Of the tasks and interactions which comprised the working week in 1988, 95 per cent were time or place dependent. Indeed, almost everything time dependent – i.e., all synchronous forms of communication – was also place dependent.

What has changed since? Technologically, almost everything; behaviourally, not much. Email is neither time or place dependent, yet people still battle on to crowded trains, only to spend the first hour of their day doing something they could do at home. With the advent of decent desktop video conferencing, many meetings are now no longer place dependent, yet people still commute five days a week. Today there is almost no part of office work which requires your presence aside from two still vital activities: planned face-to-face meetings and – no less important – random social interaction.

Of course, any two people will disagree about how essential close proximity is to effective teamwork. This varies greatly from job to job and, by temperament, from one person to another. But one thing has inarguably changed in the last 32 years: the proportion of one’s work which demands your presence has dropped from 95 per cent to significantly under 80. The reason this 80 per cent figure matters is that, once we all collectively agree to concentrate our time-dependent and place-dependent activities into four days of the working week, it leaves us room to be more flexible about where we spend the fifth. Similarly, if we all condense face to face activities into fewer hours of the day, parents may no longer need to juggle their careers with other responsibilities. And those contemplating retirement need no longer face a crude binary choice: either attend at set hours for 40 hours a week or else don’t work at all.
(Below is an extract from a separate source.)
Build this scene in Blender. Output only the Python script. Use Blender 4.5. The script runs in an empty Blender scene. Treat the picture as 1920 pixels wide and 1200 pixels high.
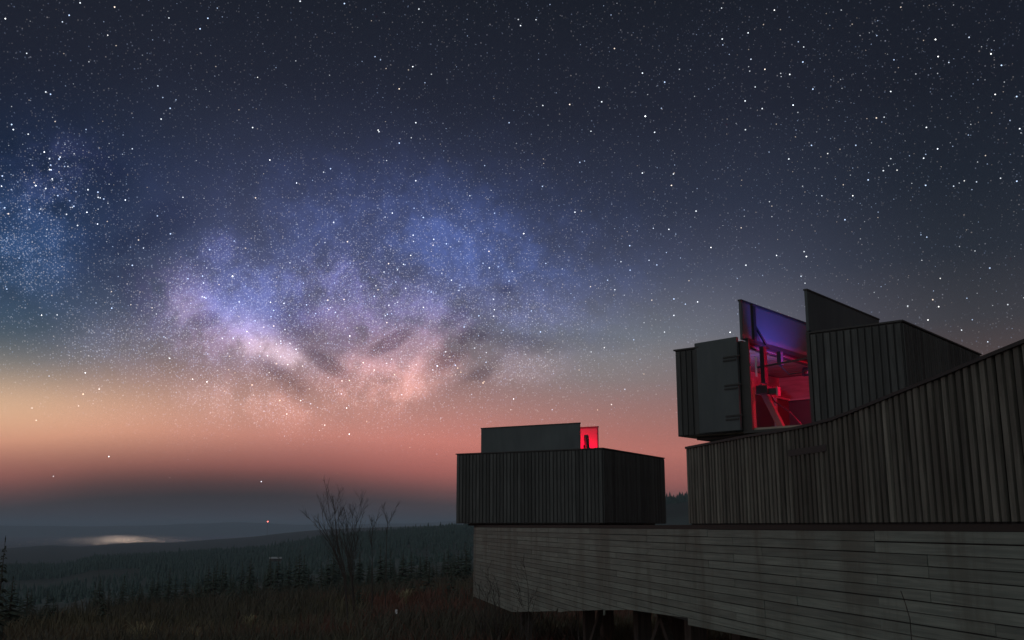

This partitioning is starting to emerge informally: British train station car parks are noticeably half-empty on Fridays, as more commuters work from home. But the practice could move from being a furtive convenience to a widely accepted norm. On both sides of the Atlantic, proposed legislation will help. In the UK, MP Helen Whately has put forward a bill which would require all advertised jobs to be flexible by default, unless a good reason was provided to the contrary.

But, aside from the employee benefits, there is another reason we should try partitioning our work, with different chunks of the day and week explicitly dedicated to different modes of interaction: quite simply, it is likely that, in aggregate, new technology may have diminished worker productivity by making the working day too scrappy. One unseen advantage of location-dependent work in 1988 was that the limitations of place provided focus: in a photocopier room you photocopied; in a meeting room you met. Now that we can do everything everywhere, we may lay waste our mental powers in too frequently shifting attention from one task to another.

To recapture this focus – while still benefitting from new technology – we will rediscover the value of limitations, but now it will be limitations of time, not place. Videocalls are for Fridays and Mondays. Emails are for Mornings and late afternoons. And, when in the office, don’t stare mutely at a damn screen – talk to someone. It’s what the office is for.